■ PROBLEM TO WORK ON ■
Retype each line exactly. Skip images.
-=-=-=-=-
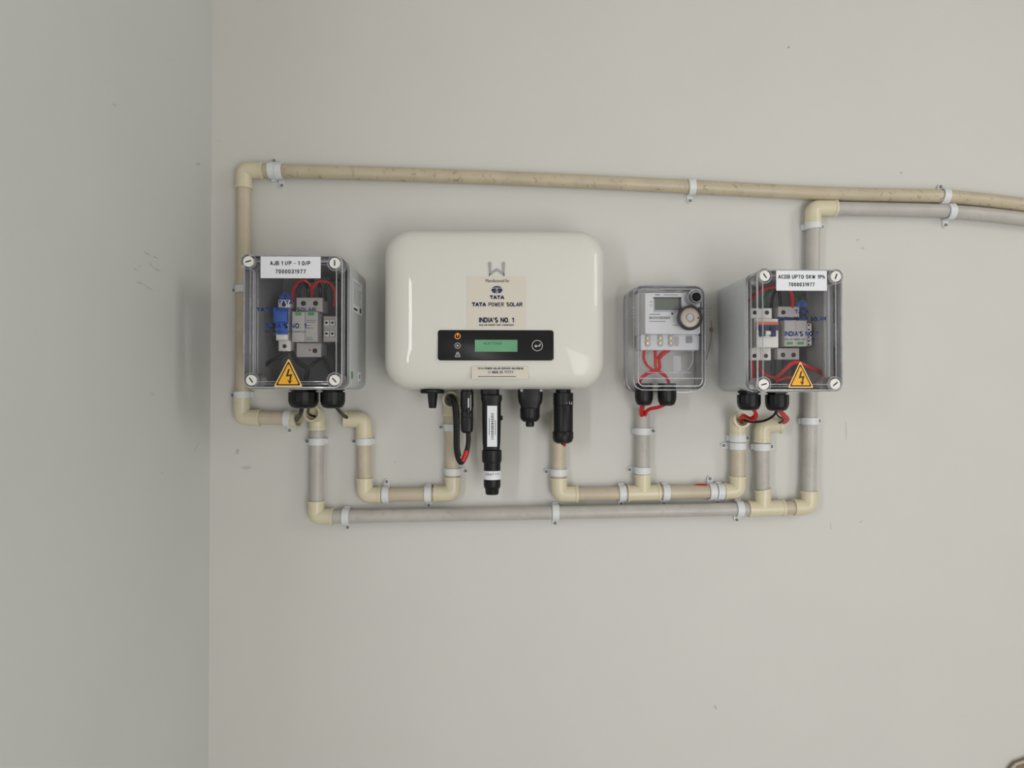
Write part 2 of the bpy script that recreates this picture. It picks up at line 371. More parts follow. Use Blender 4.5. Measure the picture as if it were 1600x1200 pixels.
# ------------------------------------------------------------------ conduit runs
OP = .0148; RP = .0108; RF = .0127; RR = .0136
def pipe(name, a, b, m, parent, mid=None):
    pts = [P(*a, OP)]+([P(*q, OP) for q in mid] if mid else [])+[P(*b, OP)]
    if mid: pts = smooth_path(pts, 5)
    bm = bmesh.new(); sweep(bm, pts, RP, 20); return mesh_obj(name, bm, m, parent)
def tube_hollow(bm, pts, ro, ri, seg=20):
    """open-ended tube with a visible bore at its last point"""
    n = len(pts); ro = ro if isinstance(ro, list) else [ro]*n
    back_ = [pts[-1]+(pts[-2]-pts[-1]).normalized()*.010]
    sweep(bm, list(pts)+[pts[-1]+(pts[-1]-pts[-2]).normalized()*1e-5, back_[0]], ro+[ri, ri], seg) if False else None
    # frames
    T0 = (pts[-1]-pts[-2]).normalized()
    P2 = list(pts); R2 = list(ro)
    sweep(bm, P2, R2, seg, cap=False)
    up = Vector((0, 1, 0)) if abs(T0.y) < .9 else Vector((1, 0, 0)); u = T0.cross(up).normalized(); v = T0.cross(u)
    e = pts[-1]; mk = lambda c, r: [tuple(c+r*(math.cos(2*PI*k/seg)*u+math.sin(2*PI*k/seg)*v)) for k in range(seg)]
    loft(bm, [mk(e, ro[-1]), mk(e, ri), mk(e-T0*.014, ri)], False, True)
def elbow(corner, ea, eb, parent, hollow=False, off3=None, name='elbow'):
    """corner, arm ends (px); off3 gives a 3D end for the second arm"""
    C = P(*corner, OP) if len(corner) == 2 else P(*corner); A = P(*ea, OP) if len(ea) == 2 else P(*ea); B = P(*eb, OP) if len(eb) == 2 else P(*eb)
    da = (A-C).normalized(); db = (B-C).normalized(); rb = .0085
    pts = [A, A-da*.004, A-da*.0041]; rad = [RR, RR, RF]
    for k in range(7):
        t = k/6; pts.append((C+da*rb)*(1-t)**2+C*2*t*(1-t)+(C+db*rb)*t*t); rad.append(RF)
    pts += [B-db*.0041, B-db*.004, B]; rad += [RF, RR, RR]
    bm = bmesh.new()
    if hollow: tube_hollow(bm, pts, rad, RP-.0006)
    else: sweep(bm, pts, rad, 22)
    return mesh_obj(name, bm, M['cream'], parent)
def tee(l, r, top, parent):
    L, R_, C = P(*l, OP), P(*r, OP), P((l[0]+r[0])/2, (l[1]+r[1])/2, OP); Tp = P(*top, OP)
    d = (R_-L).normalized(); u = (Tp-C).normalized(); bm = bmesh.new()
    sweep(bm, [L, L+d*.004, L+d*.0041, R_-d*.0041, R_-d*.004, R_], [RR, RR, RF, RF, RR, RR], 22)
    sweep(bm, [Vector((Tp.x, Tp.y, C.z+.001)), Tp-u*.0041, Tp-u*.004, Tp], [RF*.97, RF*.99, RR, RR], 22)
    return mesh_obj('tee_fitting', bm, M['cream'], parent)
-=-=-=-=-
■ TASK ANSWER ■
Write part 2 of the bpy script that recreates this picture. It picks up at line 371. More parts follow. Use Blender 4.5. Measure the picture as if it were 1600x1200 pixels.
# ------------------------------------------------------------------ conduit runs
OP = .0148; RP = .0108; RF = .0127; RR = .0136
def pipe(name, a, b, m, parent, mid=None):
    pts = [P(*a, OP)]+([P(*q, OP) for q in mid] if mid else [])+[P(*b, OP)]
    if mid: pts = smooth_path(pts, 5)
    bm = bmesh.new(); sweep(bm, pts, RP, 20); return mesh_obj(name, bm, m, parent)
def tube_hollow(bm, pts, ro, ri, seg=20):
    """open-ended tube with a visible bore at its last point"""
    n = len(pts); ro = ro if isinstance(ro, list) else [ro]*n
    back_ = [pts[-1]+(pts[-2]-pts[-1]).normalized()*.010]
    sweep(bm, list(pts)+[pts[-1]+(pts[-1]-pts[-2]).normalized()*1e-5, back_[0]], ro+[ri, ri], seg) if False else None
    # frames
    T0 = (pts[-1]-pts[-2]).normalized()
    P2 = list(pts); R2 = list(ro)
    sweep(bm, P2, R2, seg, cap=False)
    up = Vector((0, 1, 0)) if abs(T0.y) < .9 else Vector((1, 0, 0)); u = T0.cross(up).normalized(); v = T0.cross(u)
    e = pts[-1]; mk = lambda c, r: [tuple(c+r*(math.cos(2*PI*k/seg)*u+math.sin(2*PI*k/seg)*v)) for k in range(seg)]
    loft(bm, [mk(e, ro[-1]), mk(e, ri), mk(e-T0*.014, ri)], False, True)
def elbow(corner, ea, eb, parent, hollow=False, off3=None, name='elbow'):
    """corner, arm ends (px); off3 gives a 3D end for the second arm"""
    C = P(*corner, OP) if len(corner) == 2 else P(*corner); A = P(*ea, OP) if len(ea) == 2 else P(*ea); B = P(*eb, OP) if len(eb) == 2 else P(*eb)
    da = (A-C).normalized(); db = (B-C).normalized(); rb = .0085
    pts = [A, A-da*.004, A-da*.0041]; rad = [RR, RR, RF]
    for k in range(7):
        t = k/6; pts.append((C+da*rb)*(1-t)**2+C*2*t*(1-t)+(C+db*rb)*t*t); rad.append(RF)
    pts += [B-db*.0041, B-db*.004, B]; rad += [RF, RR, RR]
    bm = bmesh.new()
    if hollow: tube_hollow(bm, pts, rad, RP-.0006)
    else: sweep(bm, pts, rad, 22)
    return mesh_obj(name, bm, M['cream'], parent)
def tee(l, r, top, parent):
    L, R_, C = P(*l, OP), P(*r, OP), P((l[0]+r[0])/2, (l[1]+r[1])/2, OP); Tp = P(*top, OP)
    d = (R_-L).normalized(); u = (Tp-C).normalized(); bm = bmesh.new()
    sweep(bm, [L, L+d*.004, L+d*.0041, R_-d*.0041, R_-d*.004, R_], [RR, RR, RF, RF, RR, RR], 22)
    sweep(bm, [Vector((Tp.x, Tp.y, C.z+.001)), Tp-u*.0041, Tp-u*.004, Tp], [RF*.97, RF*.99, RR, RR], 22)
    return mesh_obj('tee_fitting', bm, M['cream'], parent)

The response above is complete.